# start of Provided data

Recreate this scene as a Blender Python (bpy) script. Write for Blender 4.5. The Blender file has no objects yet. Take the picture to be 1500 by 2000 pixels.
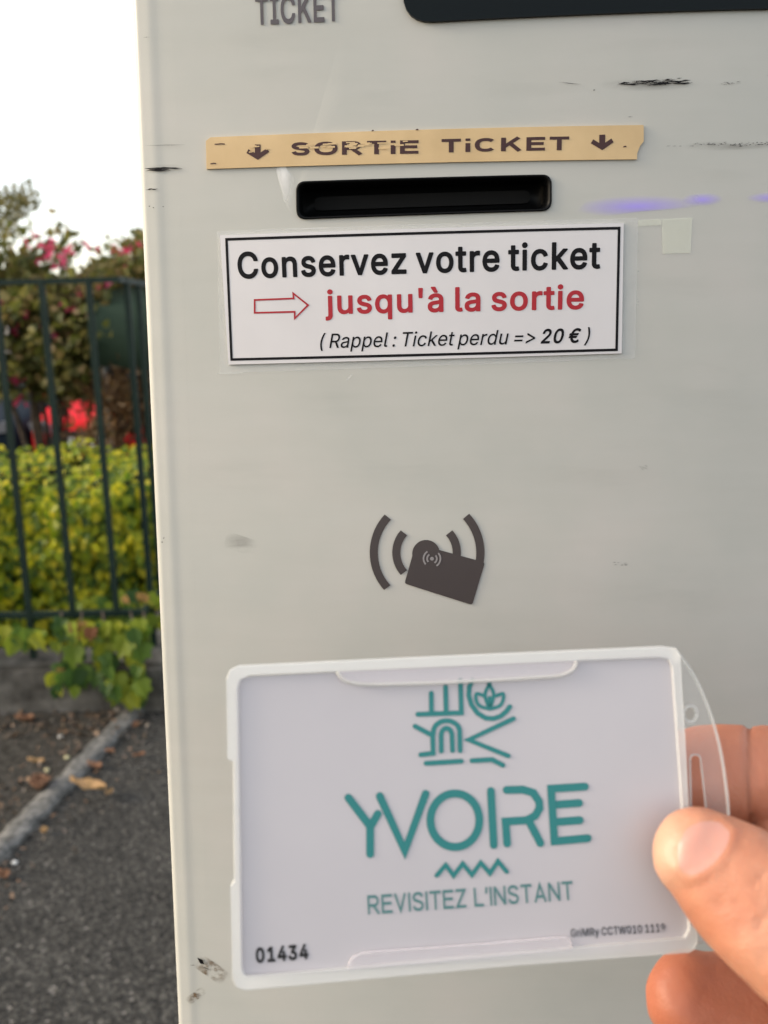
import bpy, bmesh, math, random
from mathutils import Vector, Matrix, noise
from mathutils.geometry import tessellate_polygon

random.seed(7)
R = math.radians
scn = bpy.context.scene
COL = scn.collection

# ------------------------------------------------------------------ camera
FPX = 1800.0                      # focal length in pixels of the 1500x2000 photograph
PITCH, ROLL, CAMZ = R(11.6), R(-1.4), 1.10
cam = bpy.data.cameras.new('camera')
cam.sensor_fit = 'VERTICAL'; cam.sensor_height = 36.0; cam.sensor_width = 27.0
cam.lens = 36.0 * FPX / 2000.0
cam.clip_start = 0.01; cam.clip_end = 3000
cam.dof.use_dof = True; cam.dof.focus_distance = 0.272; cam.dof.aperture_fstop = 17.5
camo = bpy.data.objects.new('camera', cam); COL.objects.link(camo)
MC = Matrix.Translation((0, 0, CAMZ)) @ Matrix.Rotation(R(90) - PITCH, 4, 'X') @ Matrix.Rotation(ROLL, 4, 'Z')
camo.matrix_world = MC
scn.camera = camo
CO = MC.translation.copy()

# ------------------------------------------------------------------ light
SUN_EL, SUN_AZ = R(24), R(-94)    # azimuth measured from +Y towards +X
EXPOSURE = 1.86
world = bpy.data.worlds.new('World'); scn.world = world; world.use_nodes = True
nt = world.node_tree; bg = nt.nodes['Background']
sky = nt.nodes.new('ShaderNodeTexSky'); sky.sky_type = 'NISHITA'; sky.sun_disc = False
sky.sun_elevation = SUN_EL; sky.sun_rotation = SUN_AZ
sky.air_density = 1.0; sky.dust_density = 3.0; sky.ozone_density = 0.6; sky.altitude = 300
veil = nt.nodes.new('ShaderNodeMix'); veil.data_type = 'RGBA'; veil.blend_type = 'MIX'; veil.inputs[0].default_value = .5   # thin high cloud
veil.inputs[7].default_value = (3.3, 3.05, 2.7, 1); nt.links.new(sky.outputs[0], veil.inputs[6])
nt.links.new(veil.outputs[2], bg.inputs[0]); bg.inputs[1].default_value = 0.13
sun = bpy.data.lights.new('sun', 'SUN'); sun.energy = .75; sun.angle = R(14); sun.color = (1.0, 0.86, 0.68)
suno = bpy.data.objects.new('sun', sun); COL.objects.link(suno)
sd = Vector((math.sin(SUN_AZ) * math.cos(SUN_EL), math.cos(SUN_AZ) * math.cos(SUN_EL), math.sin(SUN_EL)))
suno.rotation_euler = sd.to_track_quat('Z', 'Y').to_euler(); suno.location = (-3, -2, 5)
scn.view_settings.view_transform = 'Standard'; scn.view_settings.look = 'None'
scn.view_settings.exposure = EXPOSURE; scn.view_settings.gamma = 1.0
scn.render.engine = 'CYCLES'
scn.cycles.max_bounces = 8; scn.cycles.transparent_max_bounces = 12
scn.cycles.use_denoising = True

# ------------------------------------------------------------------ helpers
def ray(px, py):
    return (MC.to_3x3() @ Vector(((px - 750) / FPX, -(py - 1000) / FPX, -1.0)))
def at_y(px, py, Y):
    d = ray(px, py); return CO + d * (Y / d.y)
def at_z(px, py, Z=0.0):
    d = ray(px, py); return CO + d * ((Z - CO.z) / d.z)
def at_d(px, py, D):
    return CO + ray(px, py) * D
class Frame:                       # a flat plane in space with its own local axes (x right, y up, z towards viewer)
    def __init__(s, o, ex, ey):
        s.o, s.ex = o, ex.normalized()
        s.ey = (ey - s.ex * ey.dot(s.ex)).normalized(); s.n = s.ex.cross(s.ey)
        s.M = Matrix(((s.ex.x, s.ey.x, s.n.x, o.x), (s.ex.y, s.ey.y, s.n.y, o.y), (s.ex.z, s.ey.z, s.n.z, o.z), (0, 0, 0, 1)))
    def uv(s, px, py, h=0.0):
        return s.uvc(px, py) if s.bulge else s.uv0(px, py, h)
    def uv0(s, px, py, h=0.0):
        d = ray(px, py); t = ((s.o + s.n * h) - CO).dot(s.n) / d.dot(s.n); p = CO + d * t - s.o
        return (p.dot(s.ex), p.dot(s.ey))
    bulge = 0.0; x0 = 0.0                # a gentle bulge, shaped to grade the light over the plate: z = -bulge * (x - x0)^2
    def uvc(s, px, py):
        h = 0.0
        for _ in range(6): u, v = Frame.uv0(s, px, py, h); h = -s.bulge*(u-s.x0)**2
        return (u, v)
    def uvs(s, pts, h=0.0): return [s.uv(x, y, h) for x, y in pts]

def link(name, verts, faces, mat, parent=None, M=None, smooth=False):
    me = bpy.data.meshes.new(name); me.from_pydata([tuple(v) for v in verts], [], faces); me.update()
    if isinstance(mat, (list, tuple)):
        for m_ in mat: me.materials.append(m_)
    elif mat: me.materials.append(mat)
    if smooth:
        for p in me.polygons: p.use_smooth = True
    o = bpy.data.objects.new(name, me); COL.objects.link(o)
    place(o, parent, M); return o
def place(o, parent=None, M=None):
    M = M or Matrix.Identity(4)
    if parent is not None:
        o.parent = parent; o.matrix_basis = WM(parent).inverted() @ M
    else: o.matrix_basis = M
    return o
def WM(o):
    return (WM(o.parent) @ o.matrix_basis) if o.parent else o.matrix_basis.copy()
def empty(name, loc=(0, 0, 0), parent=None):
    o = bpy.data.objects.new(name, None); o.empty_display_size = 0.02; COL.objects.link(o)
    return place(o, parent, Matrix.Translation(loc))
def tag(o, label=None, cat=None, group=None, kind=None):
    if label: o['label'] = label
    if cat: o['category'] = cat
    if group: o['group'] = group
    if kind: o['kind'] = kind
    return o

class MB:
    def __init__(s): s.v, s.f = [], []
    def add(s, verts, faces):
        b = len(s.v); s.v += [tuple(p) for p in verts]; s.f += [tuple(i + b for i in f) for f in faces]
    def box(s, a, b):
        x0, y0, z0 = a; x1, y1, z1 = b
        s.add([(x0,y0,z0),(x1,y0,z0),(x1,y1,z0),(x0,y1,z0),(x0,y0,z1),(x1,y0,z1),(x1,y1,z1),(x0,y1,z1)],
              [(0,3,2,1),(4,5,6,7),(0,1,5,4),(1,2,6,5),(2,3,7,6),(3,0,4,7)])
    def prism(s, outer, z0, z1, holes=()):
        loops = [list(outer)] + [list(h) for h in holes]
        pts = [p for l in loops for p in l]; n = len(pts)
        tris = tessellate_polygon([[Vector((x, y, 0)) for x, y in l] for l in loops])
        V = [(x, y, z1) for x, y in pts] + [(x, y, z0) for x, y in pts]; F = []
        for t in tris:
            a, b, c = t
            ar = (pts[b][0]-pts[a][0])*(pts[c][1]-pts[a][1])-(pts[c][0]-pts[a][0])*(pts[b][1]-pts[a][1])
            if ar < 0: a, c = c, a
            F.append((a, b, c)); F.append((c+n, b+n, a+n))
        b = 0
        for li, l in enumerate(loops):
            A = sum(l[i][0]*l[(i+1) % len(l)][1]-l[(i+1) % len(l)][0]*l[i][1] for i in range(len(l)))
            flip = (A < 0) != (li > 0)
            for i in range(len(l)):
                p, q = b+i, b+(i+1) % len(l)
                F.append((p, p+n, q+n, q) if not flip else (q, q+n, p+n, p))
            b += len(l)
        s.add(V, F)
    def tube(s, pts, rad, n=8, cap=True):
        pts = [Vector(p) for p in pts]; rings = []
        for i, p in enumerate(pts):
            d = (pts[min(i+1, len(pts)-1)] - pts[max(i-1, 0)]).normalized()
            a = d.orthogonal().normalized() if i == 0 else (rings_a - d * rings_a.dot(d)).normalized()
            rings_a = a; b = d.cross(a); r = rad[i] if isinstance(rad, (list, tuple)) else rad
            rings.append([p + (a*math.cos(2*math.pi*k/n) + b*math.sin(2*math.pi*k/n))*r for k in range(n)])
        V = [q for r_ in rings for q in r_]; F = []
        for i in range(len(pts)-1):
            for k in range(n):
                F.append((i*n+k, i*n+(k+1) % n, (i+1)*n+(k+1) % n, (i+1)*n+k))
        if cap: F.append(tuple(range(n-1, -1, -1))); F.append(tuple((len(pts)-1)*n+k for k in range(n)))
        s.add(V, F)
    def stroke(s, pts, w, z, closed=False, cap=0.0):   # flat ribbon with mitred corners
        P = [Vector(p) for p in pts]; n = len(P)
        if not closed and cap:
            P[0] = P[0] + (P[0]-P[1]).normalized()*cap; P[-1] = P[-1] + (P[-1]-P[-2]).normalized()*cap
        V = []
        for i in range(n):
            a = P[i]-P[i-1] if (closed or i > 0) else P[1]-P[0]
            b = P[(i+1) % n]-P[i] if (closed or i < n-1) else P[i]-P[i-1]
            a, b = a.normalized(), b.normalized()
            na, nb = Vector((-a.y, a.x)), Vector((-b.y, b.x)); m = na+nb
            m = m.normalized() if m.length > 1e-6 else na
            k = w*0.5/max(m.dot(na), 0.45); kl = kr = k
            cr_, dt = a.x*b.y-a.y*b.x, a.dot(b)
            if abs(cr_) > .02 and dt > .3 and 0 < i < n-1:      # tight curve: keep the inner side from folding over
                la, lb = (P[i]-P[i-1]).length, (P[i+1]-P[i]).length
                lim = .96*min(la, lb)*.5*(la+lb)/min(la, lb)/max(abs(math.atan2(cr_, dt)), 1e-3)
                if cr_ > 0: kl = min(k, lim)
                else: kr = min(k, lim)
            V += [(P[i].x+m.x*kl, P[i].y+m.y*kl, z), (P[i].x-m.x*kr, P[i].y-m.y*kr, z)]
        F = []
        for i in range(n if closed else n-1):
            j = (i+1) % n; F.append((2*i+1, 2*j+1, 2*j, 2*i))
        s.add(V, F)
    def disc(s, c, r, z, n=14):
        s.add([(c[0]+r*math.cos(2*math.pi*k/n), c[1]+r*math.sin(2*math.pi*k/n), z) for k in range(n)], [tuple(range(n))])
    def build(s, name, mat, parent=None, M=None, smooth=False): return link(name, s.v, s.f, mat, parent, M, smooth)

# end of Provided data

With all pictures left out, please transcribe exactly the lines from the start of the material through the line with "COL = scn.collection".

▸ Task result
Recreate this scene as a Blender Python (bpy) script. Write for Blender 4.5. The Blender file has no objects yet. Take the picture to be 1500 by 2000 pixels.
import bpy, bmesh, math, random
from mathutils import Vector, Matrix, noise
from mathutils.geometry import tessellate_polygon

random.seed(7)
R = math.radians
scn = bpy.context.scene
COL = scn.collection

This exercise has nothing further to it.